By implementing effective mitigating controls, we can reduce the overall risk. We implement mitigating controls until risk levels are reduced to a level deemed "acceptable" by risk managers and governance teams.
Transfer
Risk transference (or sharing) means assigning risk to a third party, which is most typically accomplished through insurance policies. Insurance transfers financial risks to a third party. This is an important strategy as the cost of data breaches, and other cybersecurity events, can be extremely high and result in bankruptcy.
Watch the Video in Comptia CySA Student Guide.

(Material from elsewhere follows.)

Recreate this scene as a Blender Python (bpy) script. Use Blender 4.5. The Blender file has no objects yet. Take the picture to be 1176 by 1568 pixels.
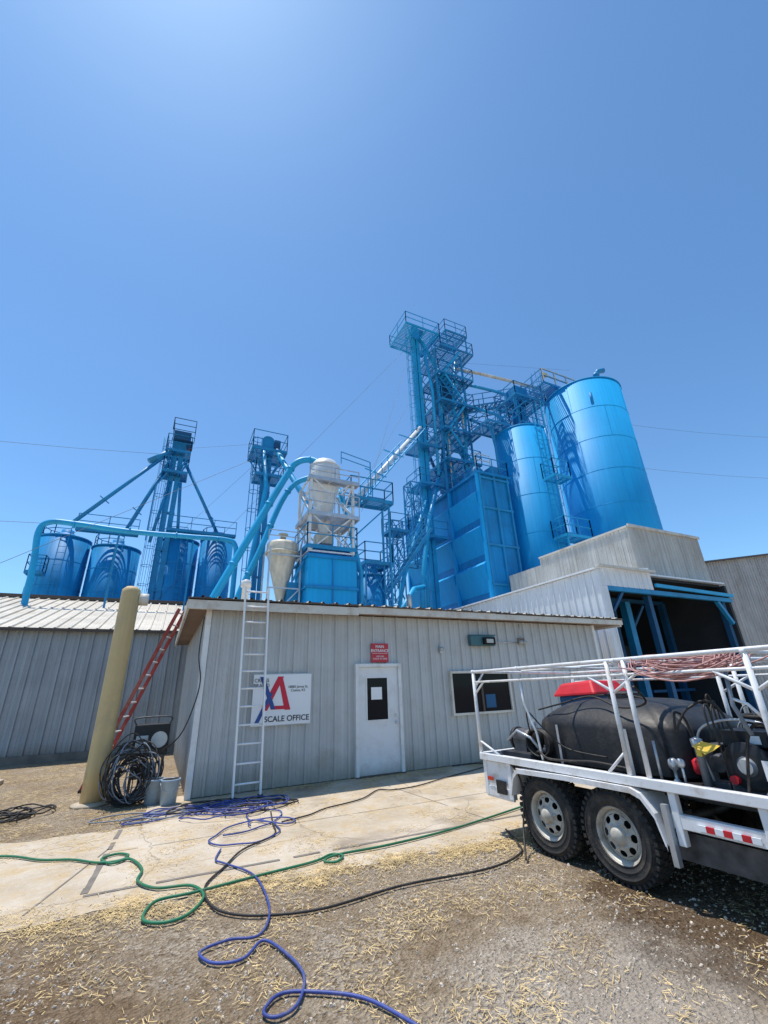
import bpy, math, random
from mathutils import Vector, Matrix, noise
random.seed(7)
sc=bpy.context.scene
# ------------------------------------------------------------ materials
def mat(name,base,rough=.55,metal=0.,var=.12,scale=1.2,streak=0.,bump=0.,bscale=60,fine=0.,spec=.4,dirt=None,dirtamt=0.,dscale=.8,low=None):
    m=bpy.data.materials.new(name);m.use_nodes=True;nt=m.node_tree;N=nt.nodes;L=nt.links
    b=N['Principled BSDF'];b.inputs['Roughness'].default_value=rough;b.inputs['Metallic'].default_value=metal
    b.inputs['Specular IOR Level'].default_value=spec
    tc=N.new('ShaderNodeTexCoord')
    n=N.new('ShaderNodeTexNoise');n.inputs['Scale'].default_value=scale;n.inputs['Detail'].default_value=6
    L.new(tc.outputs['Object'],n.inputs['Vector'])
    r=N.new('ShaderNodeMapRange');r.inputs[1].default_value=.3;r.inputs[2].default_value=.7
    r.inputs[3].default_value=1-var;r.inputs[4].default_value=1+var
    L.new(n.outputs['Fac'],r.inputs[0]);val=r.outputs[0]
    def mul(a,bb):
        x=N.new('ShaderNodeMath');x.operation='MULTIPLY';L.new(a,x.inputs[0]);L.new(bb,x.inputs[1]);return x.outputs[0]
    if streak:
        mp=N.new('ShaderNodeMapping');mp.inputs['Scale'].default_value=(5,5,.22);L.new(tc.outputs['Object'],mp.inputs[0])
        s=N.new('ShaderNodeTexNoise');s.inputs['Scale'].default_value=1.6;s.inputs['Detail'].default_value=5;L.new(mp.outputs[0],s.inputs['Vector'])
        r2=N.new('ShaderNodeMapRange');r2.inputs[1].default_value=.35;r2.inputs[2].default_value=.65
        r2.inputs[3].default_value=1-streak;r2.inputs[4].default_value=1+streak*.4
        L.new(s.outputs['Fac'],r2.inputs[0]);val=mul(val,r2.outputs[0])
    if fine:
        s=N.new('ShaderNodeTexNoise');s.inputs['Scale'].default_value=scale*25;s.inputs['Detail'].default_value=4;L.new(tc.outputs['Object'],s.inputs['Vector'])
        r3=N.new('ShaderNodeMapRange');r3.inputs[1].default_value=.3;r3.inputs[2].default_value=.7
        r3.inputs[3].default_value=1-fine;r3.inputs[4].default_value=1+fine
        L.new(s.outputs['Fac'],r3.inputs[0]);val=mul(val,r3.outputs[0])
    vm=N.new('ShaderNodeVectorMath');vm.operation='SCALE';vm.inputs[0].default_value=base
    L.new(val,vm.inputs['Scale']);col=vm.outputs[0]
    def mixto(f,col,c2):
        mx=N.new('ShaderNodeMix');mx.data_type='RGBA';L.new(f,mx.inputs[0]);L.new(col,mx.inputs[6]);mx.inputs[7].default_value=(*c2,1);return mx.outputs[2]
    if dirt:
        s=N.new('ShaderNodeTexNoise');s.inputs['Scale'].default_value=dscale;s.inputs['Detail'].default_value=8;s.inputs['Roughness'].default_value=.7;L.new(tc.outputs['Object'],s.inputs['Vector'])
        r4=N.new('ShaderNodeMapRange');r4.inputs[1].default_value=.5;r4.inputs[2].default_value=.68;r4.inputs[3].default_value=0;r4.inputs[4].default_value=dirtamt
        L.new(s.outputs['Fac'],r4.inputs[0]);col=mixto(r4.outputs[0],col,dirt)
        if low:
            # mud splash along the foot of the wall, ragged by noise
            sp=N.new('ShaderNodeSeparateXYZ');L.new(tc.outputs['Object'],sp.inputs[0])
            ad=N.new('ShaderNodeMath');ad.operation='MULTIPLY_ADD';L.new(s.outputs['Fac'],ad.inputs[0]);ad.inputs[1].default_value=-low*1.6;L.new(sp.outputs['Z'],ad.inputs[2])
            r5=N.new('ShaderNodeMapRange');r5.inputs[1].default_value=-low*.75;r5.inputs[2].default_value=low*.25;r5.inputs[3].default_value=.75;r5.inputs[4].default_value=0
            L.new(ad.outputs[0],r5.inputs[0]);col=mixto(r5.outputs[0],col,dirt)
    L.new(col,b.inputs['Base Color'])
    if bump:
        bn=N.new('ShaderNodeTexNoise');bn.inputs['Scale'].default_value=bscale;bn.inputs['Detail'].default_value=4;L.new(tc.outputs['Object'],bn.inputs['Vector'])
        bp=N.new('ShaderNodeBump');bp.inputs['Strength'].default_value=bump;bp.inputs['Distance'].default_value=.02
        L.new(bn.outputs['Fac'],bp.inputs['Height']);L.new(bp.outputs[0],b.inputs['Normal'])
    return m
M={}
M['wall']=mat('office_siding',(.50,.51,.505),.42,var=.06,streak=.08,dirt=(.31,.27,.21),dirtamt=.28,dscale=1.3,low=.55,bump=.15,bscale=3)
M['wallL']=mat('barn_siding',(.37,.40,.42),.45,var=.08,streak=.12,dirt=(.25,.2,.15),dirtamt=.3,low=.5)
M['roofL']=mat('barn_roof',(.66,.60,.50),.45,var=.12,scale=.6,dirt=(.42,.33,.24),dirtamt=.5)
M['white_siding']=mat('shed_siding',(.78,.80,.82),.45,var=.05,streak=.08)
M['beige']=mat('weathered_siding',(.56,.54,.49),.6,var=.08,streak=.2,dirt=(.32,.25,.18),dirtamt=.4)
M['grayR']=mat('warehouse_siding',(.46,.44,.42),.6,var=.1,streak=.2,dirt=(.28,.2,.14),dirtamt=.5)
M['trim']=mat('trim_cream',(.64,.61,.54),.5,var=.08,dirt=(.32,.2,.12),dirtamt=.5,dscale=2)
M['trimdark']=mat('trim_dark',(.10,.075,.06),.7)
M['soffit']=mat('soffit_brown',(.25,.18,.14),.8)
M['white']=mat('white_paint',(.74,.74,.73),.4,var=.05,dirt=(.4,.33,.25),dirtamt=.35,dscale=4)
M['tw']=mat('trailer_white_paint',(.80,.80,.80),.35,var=.05,dirt=(.42,.33,.22),dirtamt=.6,dscale=5)
M['door']=mat('door_paint',(.72,.73,.74),.4,var=.03,dirt=(.4,.36,.3),dirtamt=.3,dscale=3,low=.25)
M['glass']=mat('tinted_glass',(.010,.012,.016),.04,var=.1,spec=.12)
M['blue']=mat('blue_tank_paint',(.008,.36,.74),.6,var=.05,scale=.25,streak=.09,dirt=(.02,.26,.54),dirtamt=.35,dscale=.35,spec=.28,bump=.15,bscale=1.2)
M['blue2']=mat('blue_bin_paint',(.008,.25,.56),.55,var=.08,scale=.5,streak=.16,dirt=(.02,.14,.31),dirtamt=.5,spec=.3)
M['blue3']=mat('blue_steel_paint',(.014,.25,.50),.5,var=.15,dirt=(.03,.11,.22),dirtamt=.5,dscale=1.5)
M['pipe']=mat('blue_pipe_paint',(.015,.37,.67),.45,var=.1,dirt=(.02,.21,.42),dirtamt=.45)
M['bluedk']=mat('dark_blue_steel',(.012,.085,.19),.6,var=.2)
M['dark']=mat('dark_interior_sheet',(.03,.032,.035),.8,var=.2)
M['galv']=mat('galvanized_steel',(.50,.52,.54),.35,metal=.5,var=.15,scale=4)
M['cyc']=mat('cyclone_sheet_metal',(.70,.72,.72),.4,metal=.1,var=.08,streak=.1)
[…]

Risk Management Exceptions
Despite the presence of mitigating controls, some risks may still be troublesome. It could also be that mitigating controls are not available to help reduce the risk level. For example, a different risk response might be warranted, like avoidance. Circumstances may warrant a risk exception if a different risk response is not reasonable or feasible. Issuing a risk exception is a serious decision and must include careful documentation identifying why the risks are concerning and specific justifications describing why an exception is warranted. The explanation should document the dates when the decision to issue an exception was made and include the signatures of all involved.
Threat Modelling
When considering appropriate risk responses, it is essential to understand precisely which threat actors are in scope for the organization. The most advanced adversaries typically focus on military, federal-level government agencies, high-tech companies, and large financial institutions. Accurately identifying threat actors that may turn their attention to the organization helps shape appropriate response and detection capabilities. Many organizations need only foundational levels of cyber capability because the resources required to resist an advanced adversary typically outstrip the resources available to most organizations.

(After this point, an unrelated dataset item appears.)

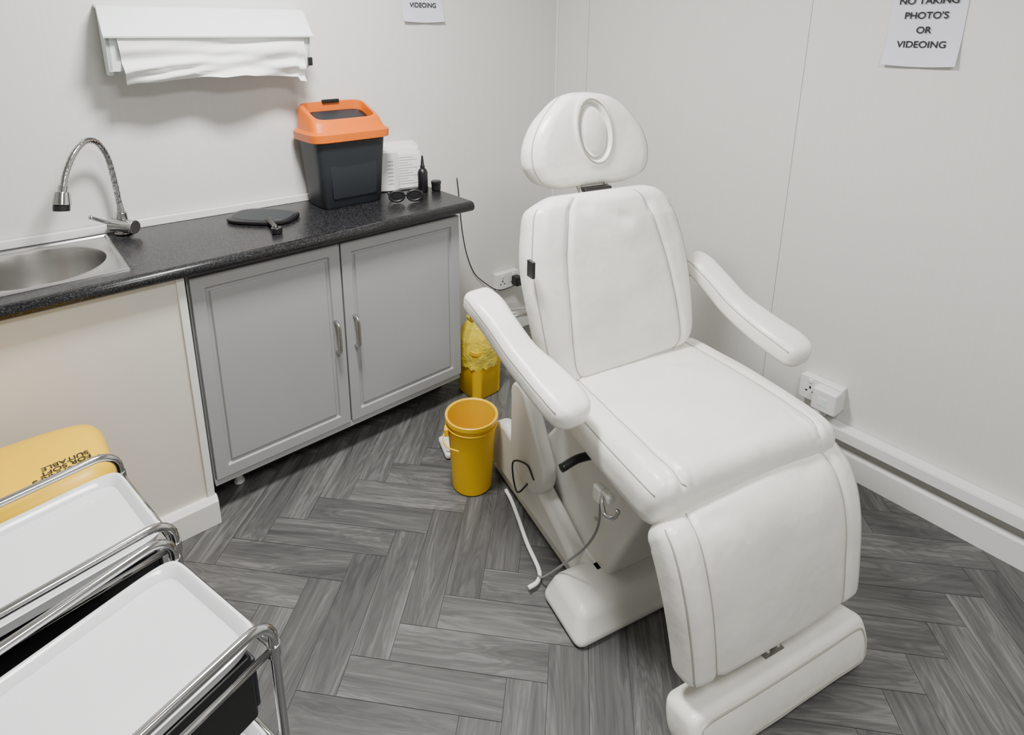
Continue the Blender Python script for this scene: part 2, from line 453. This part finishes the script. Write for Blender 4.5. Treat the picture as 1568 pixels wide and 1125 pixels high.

Threat modelling is designed to identify the principal risks and tactics, techniques and procedures (TTPs) that a system may be subject to by evaluating the system both from an attacker's point of view and from the defender's point of view. For each scenario-based threat situation, the model asks whether defensive systems are sufficient to repel an attack perpetrated by an adversary with a given level of capability. Threat modelling can be used to assess risks against corporate networks and business systems, and it can also be performed against more specific targets, such as a website or software deployment. The outputs from threat modelling can be used to build use cases for security monitoring and detection systems. Threat modelling is typically a collaborative process, with inputs from a variety of stakeholders. In addition to cybersecurity experts with knowledge of the relevant threat intelligence and research, stakeholders can include nonexperts, such as users and customers, and persons with different priorities to the technical side, such as those who represent financial, marketing, and legal concerns.